*What needs to be done*: Show each line of the data below that has the string "ShaderNodeMix" in it.

---

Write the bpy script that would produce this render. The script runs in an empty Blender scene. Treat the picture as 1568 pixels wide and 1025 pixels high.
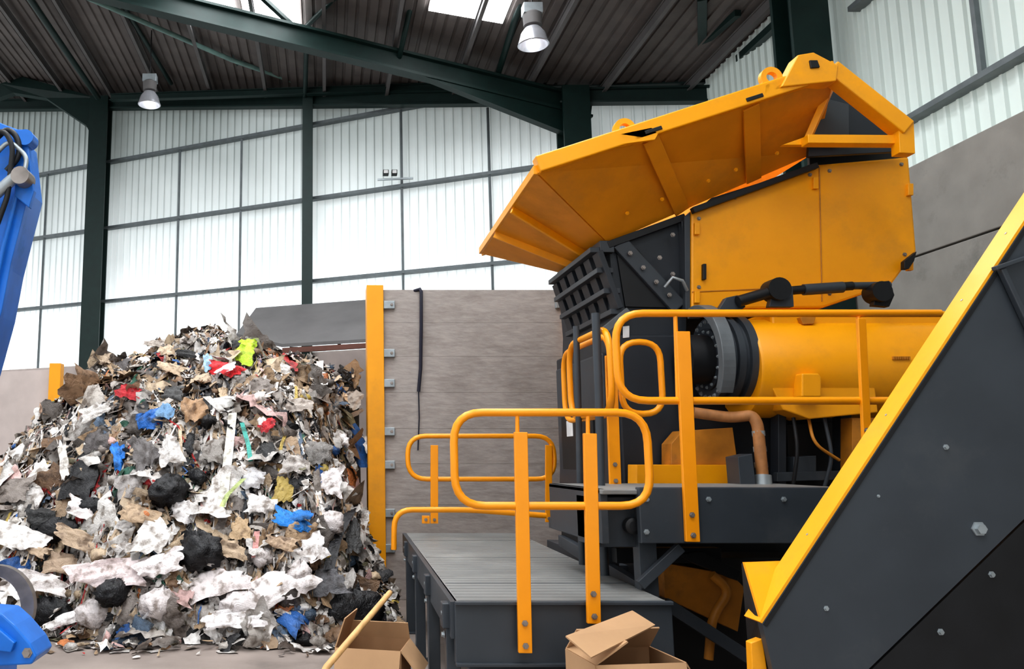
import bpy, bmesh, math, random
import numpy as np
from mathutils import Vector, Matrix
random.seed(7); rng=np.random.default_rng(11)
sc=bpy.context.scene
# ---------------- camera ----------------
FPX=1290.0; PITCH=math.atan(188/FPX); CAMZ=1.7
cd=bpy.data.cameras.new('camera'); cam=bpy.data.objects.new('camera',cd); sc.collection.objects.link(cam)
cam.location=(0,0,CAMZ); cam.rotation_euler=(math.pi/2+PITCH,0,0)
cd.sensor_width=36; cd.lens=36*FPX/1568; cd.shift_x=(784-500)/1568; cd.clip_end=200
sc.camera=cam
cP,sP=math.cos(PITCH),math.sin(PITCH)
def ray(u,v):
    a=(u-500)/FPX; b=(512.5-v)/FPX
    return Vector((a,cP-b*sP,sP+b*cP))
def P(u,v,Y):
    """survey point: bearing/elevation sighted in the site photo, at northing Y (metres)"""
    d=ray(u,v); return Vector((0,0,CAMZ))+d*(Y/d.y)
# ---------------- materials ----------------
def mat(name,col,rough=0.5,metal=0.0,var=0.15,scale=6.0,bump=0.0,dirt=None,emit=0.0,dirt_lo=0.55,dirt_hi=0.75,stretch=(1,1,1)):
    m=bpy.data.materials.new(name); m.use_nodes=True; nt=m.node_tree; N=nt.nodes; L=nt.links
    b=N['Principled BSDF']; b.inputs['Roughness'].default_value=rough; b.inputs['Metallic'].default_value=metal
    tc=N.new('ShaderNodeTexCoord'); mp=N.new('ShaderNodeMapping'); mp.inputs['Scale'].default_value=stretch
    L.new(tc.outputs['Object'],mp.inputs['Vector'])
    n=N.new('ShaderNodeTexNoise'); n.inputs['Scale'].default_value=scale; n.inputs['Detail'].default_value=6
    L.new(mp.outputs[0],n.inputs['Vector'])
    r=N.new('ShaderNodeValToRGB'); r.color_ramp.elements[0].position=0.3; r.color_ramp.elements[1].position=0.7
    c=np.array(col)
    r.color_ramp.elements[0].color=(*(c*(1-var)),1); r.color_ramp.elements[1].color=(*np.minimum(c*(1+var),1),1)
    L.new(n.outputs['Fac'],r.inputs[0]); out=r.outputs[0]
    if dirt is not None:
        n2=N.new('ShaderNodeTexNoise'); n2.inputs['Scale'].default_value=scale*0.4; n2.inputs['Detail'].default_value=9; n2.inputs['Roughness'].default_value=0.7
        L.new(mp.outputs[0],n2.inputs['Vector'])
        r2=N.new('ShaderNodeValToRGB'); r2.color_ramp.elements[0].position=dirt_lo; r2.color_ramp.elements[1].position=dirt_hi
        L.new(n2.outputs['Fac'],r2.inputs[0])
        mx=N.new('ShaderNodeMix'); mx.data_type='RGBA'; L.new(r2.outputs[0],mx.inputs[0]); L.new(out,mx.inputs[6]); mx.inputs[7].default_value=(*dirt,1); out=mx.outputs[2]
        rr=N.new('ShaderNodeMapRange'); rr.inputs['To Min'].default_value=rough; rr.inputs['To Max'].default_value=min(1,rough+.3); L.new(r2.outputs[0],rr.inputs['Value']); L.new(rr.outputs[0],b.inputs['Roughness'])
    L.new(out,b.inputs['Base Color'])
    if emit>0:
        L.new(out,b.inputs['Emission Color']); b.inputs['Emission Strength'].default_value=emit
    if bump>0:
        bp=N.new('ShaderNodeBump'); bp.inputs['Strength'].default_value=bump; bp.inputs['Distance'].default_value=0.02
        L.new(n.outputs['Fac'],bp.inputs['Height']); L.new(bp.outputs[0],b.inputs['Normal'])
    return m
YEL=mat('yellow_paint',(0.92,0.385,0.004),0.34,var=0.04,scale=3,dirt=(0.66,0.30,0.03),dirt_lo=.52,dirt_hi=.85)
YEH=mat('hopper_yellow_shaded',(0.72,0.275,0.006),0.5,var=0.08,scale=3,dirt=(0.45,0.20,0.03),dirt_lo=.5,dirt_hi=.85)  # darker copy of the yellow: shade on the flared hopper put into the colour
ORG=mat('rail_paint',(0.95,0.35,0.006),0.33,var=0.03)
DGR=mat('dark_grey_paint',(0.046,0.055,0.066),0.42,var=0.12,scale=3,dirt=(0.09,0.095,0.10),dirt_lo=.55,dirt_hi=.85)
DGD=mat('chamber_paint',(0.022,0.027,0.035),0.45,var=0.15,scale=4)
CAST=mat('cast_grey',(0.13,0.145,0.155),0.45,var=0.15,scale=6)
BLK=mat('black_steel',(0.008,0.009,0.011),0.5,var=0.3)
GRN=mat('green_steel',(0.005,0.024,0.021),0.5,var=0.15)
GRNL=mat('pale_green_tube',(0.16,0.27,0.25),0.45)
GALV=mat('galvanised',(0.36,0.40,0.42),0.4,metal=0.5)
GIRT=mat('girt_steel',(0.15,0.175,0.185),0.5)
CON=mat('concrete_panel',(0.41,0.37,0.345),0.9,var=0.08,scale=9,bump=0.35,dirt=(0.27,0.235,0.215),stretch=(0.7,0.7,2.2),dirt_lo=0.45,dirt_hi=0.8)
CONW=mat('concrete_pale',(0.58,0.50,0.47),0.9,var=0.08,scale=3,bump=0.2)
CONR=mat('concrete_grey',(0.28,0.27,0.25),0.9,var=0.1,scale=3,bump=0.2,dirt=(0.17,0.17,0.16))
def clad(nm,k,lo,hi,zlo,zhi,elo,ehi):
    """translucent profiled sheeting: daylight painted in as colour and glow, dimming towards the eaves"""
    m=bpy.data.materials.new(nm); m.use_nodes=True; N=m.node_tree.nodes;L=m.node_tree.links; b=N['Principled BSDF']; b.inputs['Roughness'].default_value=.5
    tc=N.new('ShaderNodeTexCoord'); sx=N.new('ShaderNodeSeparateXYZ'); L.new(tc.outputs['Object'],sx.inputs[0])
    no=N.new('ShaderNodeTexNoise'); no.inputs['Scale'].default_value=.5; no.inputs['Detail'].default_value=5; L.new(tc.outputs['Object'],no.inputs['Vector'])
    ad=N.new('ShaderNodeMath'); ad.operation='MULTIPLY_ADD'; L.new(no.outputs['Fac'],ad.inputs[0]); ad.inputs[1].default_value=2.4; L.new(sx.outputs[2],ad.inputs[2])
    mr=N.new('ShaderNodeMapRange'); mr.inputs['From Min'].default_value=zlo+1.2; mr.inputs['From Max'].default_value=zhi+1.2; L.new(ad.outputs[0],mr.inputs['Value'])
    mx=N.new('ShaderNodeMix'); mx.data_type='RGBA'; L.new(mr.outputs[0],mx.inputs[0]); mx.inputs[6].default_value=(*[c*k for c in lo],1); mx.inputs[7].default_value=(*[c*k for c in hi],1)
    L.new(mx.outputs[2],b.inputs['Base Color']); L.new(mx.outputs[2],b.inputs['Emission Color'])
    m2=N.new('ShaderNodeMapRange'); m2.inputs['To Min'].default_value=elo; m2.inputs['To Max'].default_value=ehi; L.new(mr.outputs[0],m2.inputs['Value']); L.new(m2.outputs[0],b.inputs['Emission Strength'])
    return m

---

*Complete response*:
        mx=N.new('ShaderNodeMix'); mx.data_type='RGBA'; L.new(r2.outputs[0],mx.inputs[0]); L.new(out,mx.inputs[6]); mx.inputs[7].default_value=(*dirt,1); out=mx.outputs[2]
    mx=N.new('ShaderNodeMix'); mx.data_type='RGBA'; L.new(mr.outputs[0],mx.inputs[0]); mx.inputs[6].default_value=(*[c*k for c in lo],1); mx.inputs[7].default_value=(*[c*k for c in hi],1)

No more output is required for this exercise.